Et les étrangers ? La question est de sens commun. Elle est sur les lèvres de tout Français qui l’apprend à l’école, la primaire et la fondamentale. Les commentateurs de la radio puis de la télévision, ceux qui nous apprennent quotidiennement ce qui se passe en France et pour les Français, se relaient pour dire « Et les étrangers ? » Que ce soit dans l’Hexagone ou à l’occasion des Jeux olympiques, à Atlanta. Les étrangers, c’est déjà embarrassant en soi, mais quand ils se transforment en immigrés, il faut le dire : c’est franchement insupportable. Il est évident qu’ils portent atteinte « aux profondeurs de l’homogénéité de notre peuple87 ». Aux politiques, les vrais, d’agir, de maîtriser l’immigration, seul moyen de défendre, de sauver l’identité nationale. Il faut courageusement choisir une politique de « préférence nationale »88.

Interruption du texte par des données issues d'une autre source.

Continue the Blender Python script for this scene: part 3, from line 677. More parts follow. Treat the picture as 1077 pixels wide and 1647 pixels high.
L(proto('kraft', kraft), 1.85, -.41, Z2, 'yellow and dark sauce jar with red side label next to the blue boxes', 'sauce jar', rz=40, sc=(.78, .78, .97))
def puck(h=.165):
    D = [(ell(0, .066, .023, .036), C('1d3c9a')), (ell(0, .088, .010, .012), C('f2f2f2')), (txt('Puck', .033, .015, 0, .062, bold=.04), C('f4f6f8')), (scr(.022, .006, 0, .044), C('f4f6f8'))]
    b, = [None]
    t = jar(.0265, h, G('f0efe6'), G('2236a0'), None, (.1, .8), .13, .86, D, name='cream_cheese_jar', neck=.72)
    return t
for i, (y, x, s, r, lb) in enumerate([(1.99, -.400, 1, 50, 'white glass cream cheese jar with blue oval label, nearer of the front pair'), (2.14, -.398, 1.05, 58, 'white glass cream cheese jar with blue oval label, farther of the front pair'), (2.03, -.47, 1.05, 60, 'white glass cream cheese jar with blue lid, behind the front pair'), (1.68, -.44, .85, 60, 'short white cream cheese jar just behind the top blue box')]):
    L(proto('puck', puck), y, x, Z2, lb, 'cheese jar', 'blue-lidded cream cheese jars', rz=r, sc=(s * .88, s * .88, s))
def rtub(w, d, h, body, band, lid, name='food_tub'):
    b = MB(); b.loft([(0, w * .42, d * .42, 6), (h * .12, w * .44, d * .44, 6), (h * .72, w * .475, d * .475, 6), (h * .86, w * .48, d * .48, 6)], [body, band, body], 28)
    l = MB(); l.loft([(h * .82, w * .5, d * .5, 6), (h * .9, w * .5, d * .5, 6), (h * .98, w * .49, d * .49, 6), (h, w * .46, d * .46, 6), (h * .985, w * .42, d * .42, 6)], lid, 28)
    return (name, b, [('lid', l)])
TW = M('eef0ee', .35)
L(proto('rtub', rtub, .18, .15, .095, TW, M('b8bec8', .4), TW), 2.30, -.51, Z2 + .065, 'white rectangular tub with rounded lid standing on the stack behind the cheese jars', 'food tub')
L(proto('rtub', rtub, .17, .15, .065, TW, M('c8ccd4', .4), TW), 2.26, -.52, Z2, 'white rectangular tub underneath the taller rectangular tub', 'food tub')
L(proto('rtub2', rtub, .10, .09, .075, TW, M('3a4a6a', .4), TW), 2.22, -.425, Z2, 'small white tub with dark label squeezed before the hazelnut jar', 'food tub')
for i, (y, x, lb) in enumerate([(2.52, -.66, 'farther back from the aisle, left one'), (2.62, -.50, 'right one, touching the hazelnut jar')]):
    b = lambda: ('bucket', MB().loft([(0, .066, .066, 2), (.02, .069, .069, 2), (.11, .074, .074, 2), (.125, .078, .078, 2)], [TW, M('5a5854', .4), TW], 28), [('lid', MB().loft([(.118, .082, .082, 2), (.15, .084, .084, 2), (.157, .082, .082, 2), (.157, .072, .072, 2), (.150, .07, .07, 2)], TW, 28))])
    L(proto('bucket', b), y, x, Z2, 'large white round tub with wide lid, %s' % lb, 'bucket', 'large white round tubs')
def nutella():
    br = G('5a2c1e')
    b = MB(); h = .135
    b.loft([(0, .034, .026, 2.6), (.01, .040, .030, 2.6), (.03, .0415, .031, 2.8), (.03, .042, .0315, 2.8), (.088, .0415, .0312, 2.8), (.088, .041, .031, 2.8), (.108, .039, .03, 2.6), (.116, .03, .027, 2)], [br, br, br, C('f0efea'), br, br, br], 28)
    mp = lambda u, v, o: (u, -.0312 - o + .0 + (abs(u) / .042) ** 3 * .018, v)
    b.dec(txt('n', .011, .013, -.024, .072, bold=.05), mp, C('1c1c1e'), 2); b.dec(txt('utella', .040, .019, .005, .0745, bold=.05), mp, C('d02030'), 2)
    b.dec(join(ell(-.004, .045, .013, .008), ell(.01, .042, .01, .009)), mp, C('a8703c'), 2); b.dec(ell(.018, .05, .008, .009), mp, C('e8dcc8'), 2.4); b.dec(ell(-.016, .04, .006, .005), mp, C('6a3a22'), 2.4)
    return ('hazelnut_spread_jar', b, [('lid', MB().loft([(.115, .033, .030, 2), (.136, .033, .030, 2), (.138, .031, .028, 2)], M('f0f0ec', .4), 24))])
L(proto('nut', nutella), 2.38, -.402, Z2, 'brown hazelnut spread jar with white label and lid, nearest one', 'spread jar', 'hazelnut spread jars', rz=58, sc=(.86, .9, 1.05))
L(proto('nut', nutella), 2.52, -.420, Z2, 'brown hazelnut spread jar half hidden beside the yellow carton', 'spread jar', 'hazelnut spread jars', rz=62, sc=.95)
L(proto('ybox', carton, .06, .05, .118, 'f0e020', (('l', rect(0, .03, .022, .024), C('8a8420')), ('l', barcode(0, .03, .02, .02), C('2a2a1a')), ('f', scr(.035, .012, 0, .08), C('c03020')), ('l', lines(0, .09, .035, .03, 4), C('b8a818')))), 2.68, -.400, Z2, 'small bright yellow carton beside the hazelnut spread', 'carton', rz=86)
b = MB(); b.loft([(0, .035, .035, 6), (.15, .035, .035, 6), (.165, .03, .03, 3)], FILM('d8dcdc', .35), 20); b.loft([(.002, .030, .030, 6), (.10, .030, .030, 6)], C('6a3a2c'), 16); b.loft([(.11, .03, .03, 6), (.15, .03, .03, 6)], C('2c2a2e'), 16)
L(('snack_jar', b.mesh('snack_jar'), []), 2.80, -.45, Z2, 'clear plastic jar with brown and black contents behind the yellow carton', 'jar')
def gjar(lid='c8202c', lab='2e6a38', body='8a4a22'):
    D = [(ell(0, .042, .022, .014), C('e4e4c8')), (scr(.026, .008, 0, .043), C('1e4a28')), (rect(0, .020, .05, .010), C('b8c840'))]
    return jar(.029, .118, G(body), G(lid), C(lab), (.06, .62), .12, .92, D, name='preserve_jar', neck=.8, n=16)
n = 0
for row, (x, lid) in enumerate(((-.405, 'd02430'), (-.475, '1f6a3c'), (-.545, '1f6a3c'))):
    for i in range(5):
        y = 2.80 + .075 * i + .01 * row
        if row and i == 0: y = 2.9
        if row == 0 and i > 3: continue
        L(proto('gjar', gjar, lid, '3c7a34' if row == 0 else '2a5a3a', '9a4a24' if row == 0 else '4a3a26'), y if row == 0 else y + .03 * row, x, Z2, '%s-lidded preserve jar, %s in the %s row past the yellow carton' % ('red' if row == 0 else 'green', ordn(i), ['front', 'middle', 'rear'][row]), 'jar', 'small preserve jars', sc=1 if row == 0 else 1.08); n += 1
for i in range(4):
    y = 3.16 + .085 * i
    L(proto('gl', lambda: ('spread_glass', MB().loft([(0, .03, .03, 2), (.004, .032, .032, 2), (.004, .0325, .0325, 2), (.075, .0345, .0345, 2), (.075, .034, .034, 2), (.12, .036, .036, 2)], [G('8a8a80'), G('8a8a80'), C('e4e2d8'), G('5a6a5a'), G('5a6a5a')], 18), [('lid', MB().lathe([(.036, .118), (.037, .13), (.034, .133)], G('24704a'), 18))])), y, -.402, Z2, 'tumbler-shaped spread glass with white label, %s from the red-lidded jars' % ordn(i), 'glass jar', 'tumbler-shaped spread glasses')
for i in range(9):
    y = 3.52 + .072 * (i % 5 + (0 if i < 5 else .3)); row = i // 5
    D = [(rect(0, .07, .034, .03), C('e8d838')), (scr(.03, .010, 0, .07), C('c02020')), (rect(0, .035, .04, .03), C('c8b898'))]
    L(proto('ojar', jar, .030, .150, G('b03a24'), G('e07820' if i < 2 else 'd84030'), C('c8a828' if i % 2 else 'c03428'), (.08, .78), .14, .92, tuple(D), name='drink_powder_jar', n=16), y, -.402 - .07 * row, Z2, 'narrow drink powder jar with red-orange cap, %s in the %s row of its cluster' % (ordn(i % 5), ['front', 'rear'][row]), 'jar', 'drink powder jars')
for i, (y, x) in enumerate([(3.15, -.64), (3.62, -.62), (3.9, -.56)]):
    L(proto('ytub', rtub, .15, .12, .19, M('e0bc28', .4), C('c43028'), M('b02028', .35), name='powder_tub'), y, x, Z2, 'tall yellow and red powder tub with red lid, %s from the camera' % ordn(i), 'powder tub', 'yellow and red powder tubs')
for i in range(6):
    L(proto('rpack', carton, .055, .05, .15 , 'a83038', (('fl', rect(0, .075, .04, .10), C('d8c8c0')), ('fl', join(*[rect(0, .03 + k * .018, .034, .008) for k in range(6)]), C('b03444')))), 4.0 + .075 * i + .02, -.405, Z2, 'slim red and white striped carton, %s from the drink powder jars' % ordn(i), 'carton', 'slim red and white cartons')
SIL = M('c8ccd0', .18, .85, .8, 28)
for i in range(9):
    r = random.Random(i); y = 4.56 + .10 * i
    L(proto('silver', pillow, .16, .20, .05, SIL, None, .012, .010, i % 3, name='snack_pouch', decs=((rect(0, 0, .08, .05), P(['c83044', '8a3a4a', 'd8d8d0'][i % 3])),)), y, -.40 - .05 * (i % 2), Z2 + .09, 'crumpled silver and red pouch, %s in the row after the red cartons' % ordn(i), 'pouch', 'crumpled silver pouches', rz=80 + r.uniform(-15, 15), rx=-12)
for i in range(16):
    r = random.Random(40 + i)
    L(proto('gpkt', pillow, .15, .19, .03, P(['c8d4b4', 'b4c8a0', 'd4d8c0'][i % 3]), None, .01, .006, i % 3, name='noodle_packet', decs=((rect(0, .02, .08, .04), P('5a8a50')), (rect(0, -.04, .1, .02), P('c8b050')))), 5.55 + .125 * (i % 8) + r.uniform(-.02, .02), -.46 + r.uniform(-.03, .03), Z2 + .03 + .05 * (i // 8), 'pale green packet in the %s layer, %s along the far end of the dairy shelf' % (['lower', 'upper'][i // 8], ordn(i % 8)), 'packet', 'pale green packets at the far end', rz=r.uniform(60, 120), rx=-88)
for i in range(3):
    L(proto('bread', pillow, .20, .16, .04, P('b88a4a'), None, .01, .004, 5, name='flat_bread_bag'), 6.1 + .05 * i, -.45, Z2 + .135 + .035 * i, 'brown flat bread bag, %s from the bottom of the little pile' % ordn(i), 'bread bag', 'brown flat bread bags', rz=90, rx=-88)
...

Donc, la France, une histoire, une terre avec ses morts, une Nation et nos Grecs avec nos Indo-Européens. Les Grecs ? « La France est la fille aînée d’Athènes89 », et de Rome, soit. On connaît la chanson, les Grecs sont aux fondements de l’Occident et, donc, de la culture française90. N’ont-ils pas inventé la liberté, découvert la politique, et la plus haute, celle de Platon dans une société aimée des dieux91? Au-delà de nos Grecs, la France peut compter sur notre héritage indo-européen. Un héritage tricolore, celte, latin et germanique qui assure à la France une place singulière en Europe et donc dans le monde92. Chacun sait que les races sont inégales, de même qu’il y a des inégalités de civilisation93. « Sans inégalité, la France ne serait pas la France », cette immense Nation qui force l’admiration du monde entier94. Comme l’écrit Gérard Courtois dans le journal Le Monde (mercredi 29 mai 2002), « plus d’un Français sur quatre adhère aux idées de l’extrême droite ». Nuançons en anthropologue plein de tact et de circonspection : un Français raciné n’est pas nécessairement un Français de souche, et les « grands historiens de France », dont Fernand Braudel, je tiens à le préciser, n’ont jamais exprimé des opinions xénophobes ou antisémites comme celles du Front national. Alphonse Dupront, d’ailleurs, nous avait mis en garde : en France, le sentiment national est incapable de nationalisme.
« Des Français trop récents ont, dans ces dernières années, beaucoup troublé la conscience nationale95. » Maurice Barrès a raison, et aujourd’hui encore, je l’espère. Oui, l’histoire de France qu’il appelait de ses vœux est à coup sûr un domaine où l’extrême droite n’est pas entrée… par effraction. Embarrassant ? De plus en plus embarrassant.